In what ways have your restaurant and winery evolved to connect guests with the narrative of the land and its produce?Our Head Chef has often commented that the quality and diversity of the bounty available on the doorstep of the Josef Chromy Restaurant is almost overwhelming. We have forged personal connections with our local growers and suppliers to showcase their products at their seasonal best, and identifying the provenance of our ingredients on our menus. Perigord truffles, line-caught fish, summer berries, organic micro-herbs, locally pastured duck and heirloom tomatoes are among the locally-produced delicacies that match beautifully with our estate-grown wines.  

Tasmania’s sparkling wine category has shown the most impressive progress this year at the Tasmanian Wine Show. What do you think are the contributing factors?
The Tasmanian wine industry is still relatively young and continuing to evolve. Each year, our vineyards become more mature, our winemakers more experienced and our blending and dosage stock that little more complex. We’re also bringing our consumers along with us on the journey.

The Josef Chromy Wines’ Art of Sparkling is our most popular visitor experience. The Art of Sparkling allows people to step through the Sparkling wine making process and undertake dosage trials to create their perfect sparkling wine. As customers become more engaged, appreciative and responsive to Tasmanian Sparkling wines it drives us to continuously improve and refine our styles. We have developed our own ‘house style’ – Pinot Noir-driven, crisp and refreshing. As the industry matures and different house styles emerge, the whole of the Tasmanian Sparkling wine category is lifted.

, Q&A with Josef Chromy: Respect for the land

 Australian Chardonnay sees great competition across the different regions, do you feel Tasmanian Chardonnay gets overlooked?
Rather than being overlooked, Tasmanian Chardonnay is more a rarity.  Tasmania is responsible for just 1% of Australian wine production, across all varieties! Although Chardonnay is Tasmania’s second most widely grown, 80-85% of that fruit is used for Sparkling wine production.
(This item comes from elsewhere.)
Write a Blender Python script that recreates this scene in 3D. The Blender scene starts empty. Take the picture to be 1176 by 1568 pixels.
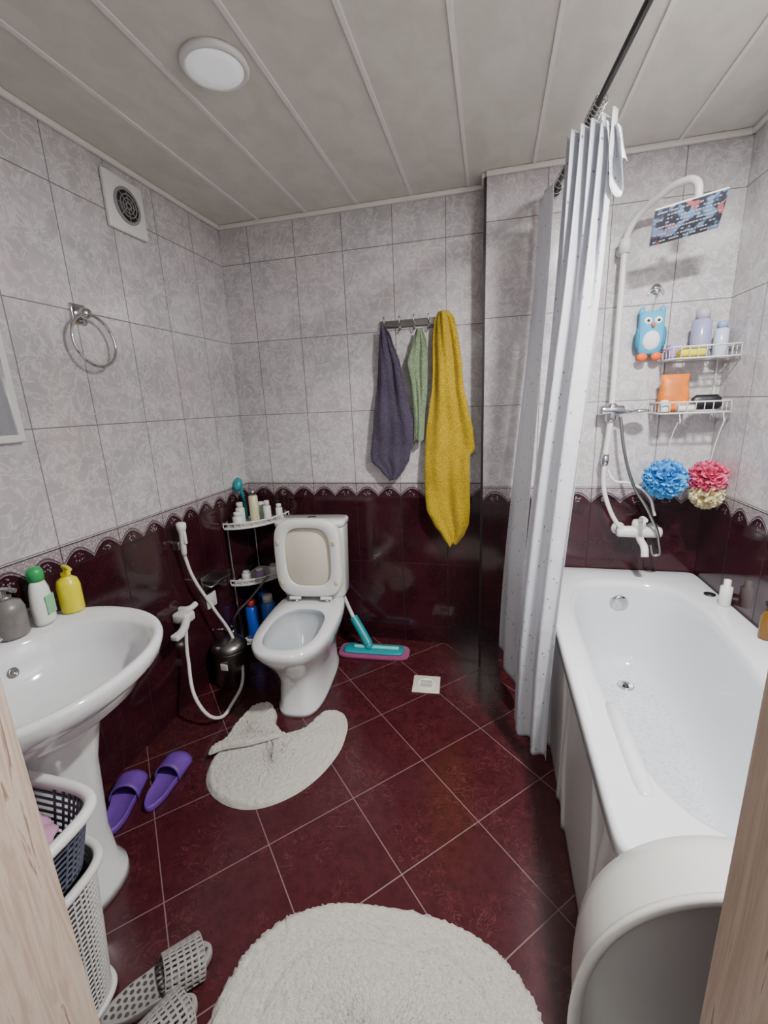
import bpy, bmesh, math, random
from math import sin, cos, pi, radians, sqrt
from mathutils import Vector, Matrix, noise
random.seed(3)
D=bpy.data; C=bpy.context
# ------------------------------------------------ room dimensions (metres)
LW,RW,BW,PW,FW,CH=-1.46,.97,2.39,2.27,.30,2.40
PX=-.04   # left edge of projecting wall section
# ================================================= helpers
def link(o,parent=None):
    C.scene.collection.objects.link(o)
    if parent: o.parent=parent
    return o
def empty(name,loc=(0,0,0),rotz=0):
    e=D.objects.new(name,None); e.empty_display_size=.05
    e.location=loc; e.rotation_euler=(0,0,rotz)
    C.scene.collection.objects.link(e); return e
def mesh(name,verts,faces,mat=None,parent=None,smooth=True,loc=None,rot=None):
    me=D.meshes.new(name); me.from_pydata([tuple(v) for v in verts],[],faces)
    bm=bmesh.new(); bm.from_mesh(me); bmesh.ops.recalc_face_normals(bm,faces=bm.faces); bm.to_mesh(me); bm.free()
    if mat: me.materials.append(mat)
    for p in me.polygons: p.use_smooth=smooth
    o=D.objects.new(name,me)
    if loc: o.location=loc
    if rot: o.rotation_euler=rot
    return link(o,parent)
def bevel(o,w,seg=3):
    m=o.modifiers.new('bev','BEVEL'); m.width=w; m.segments=seg; m.limit_method='ANGLE'; m.angle_limit=radians(40); return o
def solid(o,t,off=0):
    m=o.modifiers.new('sol','SOLIDIFY'); m.thickness=t; m.offset=off; return o
BF=[(0,1,3,2),(4,6,7,5),(0,4,5,1),(2,3,7,6),(0,2,6,4),(1,5,7,3)]
def box(name,x,y,z,mat,parent=None,bev=0,loc=None,rot=None):
    v=[(a,b,c) for a in x for b in y for c in z]
    o=mesh(name,v,BF,mat,parent,smooth=bev>0,loc=loc,rot=rot)
    if bev: bevel(o,bev)
    return o
def boxes(name,lst,mat,parent=None):
    V=[];F=[]
    for x,y,z in lst:
        n=len(V); V+=[(a,b,c) for a in x for b in y for c in z]; F+=[tuple(i+n for i in f) for f in BF]
    return mesh(name,V,F,mat,parent,smooth=False)
def loft(name,rings,mat,parent=None,cap0=True,cap1=True,smooth=True,loc=None,rot=None,close=True,loop=False):
    n=len(rings[0]); V=[p for r in rings for p in r]; F=[]
    R=len(rings)
    for i in range(R if loop else R-1):
        a=i*n; b=((i+1)%R)*n
        for j in range(n if close else n-1):
            k=(j+1)%n; F.append((a+j,a+k,b+k,b+j))
    if not loop:
        if cap0: F.append(tuple(range(n-1,-1,-1)))
        if cap1: F.append(tuple(range((R-1)*n,R*n)))
    return mesh(name,V,F,mat,parent,smooth,loc,rot)
def sring(cx,cy,z,a,b,n=2.0,seg=64,clampx=None):
    r=[]
    for i in range(seg):
        t=2*pi*i/seg; c,s=cos(t),sin(t)
        x=cx+a*math.copysign(abs(c)**(2/n),c); y=cy+b*math.copysign(abs(s)**(2/n),s)
        if clampx is not None: x=max(x,clampx)
        r.append((x,y,z))
    return r
def lathe(name,prof,loc,mat,parent=None,seg=32,rot=None,sx=1,sy=1):
    return loft(name,[[(r*sx*cos(2*pi*i/seg),r*sy*sin(2*pi*i/seg),z) for i in range(seg)] for r,z in prof],mat,parent,loc=loc,rot=rot)
def tube(name,pts,r,mat,parent=None,cyc=False,smooth=True,res=6,loc=None):
    cu=D.curves.new(name,'CURVE'); cu.dimensions='3D'; cu.bevel_depth=r; cu.bevel_resolution=res; cu.use_fill_caps=True
    if smooth:
        s=cu.splines.new('BEZIER'); s.bezier_points.add(len(pts)-1)
        for b,p in zip(s.bezier_points,pts): b.co=p; b.handle_left_type=b.handle_right_type='AUTO'
        s.resolution_u=10
    else:
        s=cu.splines.new('POLY'); s.points.add(len(pts)-1)
        for b,p in zip(s.points,pts): b.co=(*p,1)
    s.use_cyclic_u=cyc
    o=D.objects.new(name,cu); C.scene.collection.objects.link(o)
    dg=C.evaluated_depsgraph_get(); me=D.meshes.new_from_object(o.evaluated_get(dg))
    D.objects.remove(o); me.materials.clear(); me.materials.append(mat)
    for p in me.polygons: p.use_smooth=True
    o=D.objects.new(name,me)
    if loc: o.location=loc
    return link(o,parent)
def join_tubes(name,specs,mat,parent=None):
    bm=bmesh.new()
    for pts,r,cyc,sm in specs:
        o=tube('t',pts,r,mat,None,cyc,sm,res=3); bm.from_mesh(o.data); me=o.data; D.objects.remove(o); D.meshes.remove(me)
    me=D.meshes.new(name); bm.to_mesh(me); bm.free(); me.materials.append(mat)
    for p in me.polygons: p.use_smooth=True
    return link(D.objects.new(name,me),parent)
def sheet(name,fn,nu,nv,mat,parent=None,thick=0,uv=None):
    V=[fn(i/nu,j/nv) for j in range(nv+1) for i in range(nu+1)]
    F=[(j*(nu+1)+i,j*(nu+1)+i+1,(j+1)*(nu+1)+i+1,(j+1)*(nu+1)+i) for j in range(nv) for i in range(nu)]
    o=mesh(name,V,F,mat,parent)
    if uv:
        l=o.data.uv_layers.new(name='UVMap')
        for p in o.data.polygons:
            for li in p.loop_indices:
                vi=o.data.loops[li].vertex_index; j,i=divmod(vi,nu+1); l.data[li].uv=(i/nu*uv[0],j/nv*uv[1])
    if thick: solid(o,thick)
    return o
def perforate(o,th=.3,faces=None,solidt=.004):
    bm=bmesh.new(); bm.from_mesh(o.data)
    fs=[f for f in bm.faces if len(f.verts)==4 and (faces is None or faces(f))]
    th_=sum(min(e.calc_length() for e in f.edges) for f in fs)/len(fs)*th
    bmesh.ops.inset_individual(bm,faces=fs,thickness=th_)
    bmesh.ops.delete(bm,geom=fs,context='FACES')
    bm.to_mesh(o.data); bm.free(); solid(o,solidt); return o
def interp(tab,z):
    tab=sorted(tab)
    if z<=tab[0][0]: return tab[0][1:]
    for a,b in zip(tab,tab[1:]):
        if z<=b[0]:
            t=(z-a[0])/(b[0]-a[0]); t=t*t*(3-2*t)*.5+t*.5
            return tuple(a[i]+(b[i]-a[i])*t for i in range(1,len(a)))
    return tab[-1][1:]
def clamp_(x,a,b): return max(a,min(b,x))
def ss(t): t=clamp_(t,0,1); return t*t*(3-2*t)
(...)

Only 15% of Tasmanian Chardonnay is used to make table wine – a small proportion of a small annual production! With our cooler and more seasonal climate compared to mainland Australia, the nature of Tasmanian Chardonnay is quite different. Natural cool climate acidity, delicate lemon and stonefruit characters and varied use of oak and malolactic fermentation makes for an uncommon Australian but distinctly Tasmanian Chardonnay.

Which vintages and labels are the most popular with the new generation of wine lovers?
Pinot Gris has rapidly emerged as one of our most popular white wine style. Vintage variation is a fact of life in Tasmania, with wines typically made from single vineyard sites, and winemakers given to working with whatever the season delivers. Pinot Gris produced in our warmer years – at least ‘warmer’ by Tasmanian standards – is voluptuously textural and fruit-driven, often gathering a cult following as was the case with the 2016 and 2018 vintages. We find that Pinot Gris is especially popular to enjoy with food, and our restaurant sales certainly reflect this. In contrast, cooler years like 2015 that yield Pinot Noirs of intense flavour, white pepper spice and the perfect amount of natural acidity for medium- to long-term cellaring are highly coveted.

How are Josef Chromy wines different in its wine making?
Josef Chromy wines are grown, made, bottled and aged on our 61ha vineyard estate. We are also able to produce, age and disgorge traditional method sparkling wine wholly on the estate. We practice minimal intervention winemaking – focusing on producing the best fruit in the vineyard, handling it gently in the winery, and allowing the fruit to express itself in the wines. Vintage variation is celebrated. Exceptional parcels of fruit are identified in the vineyard and singled out for special attention in the winery to allow small batches of exceptional quality wines, such as the 2014 Josef Chromy Block 17 Pinot Noir, bottled from just a single barrel, to be produced.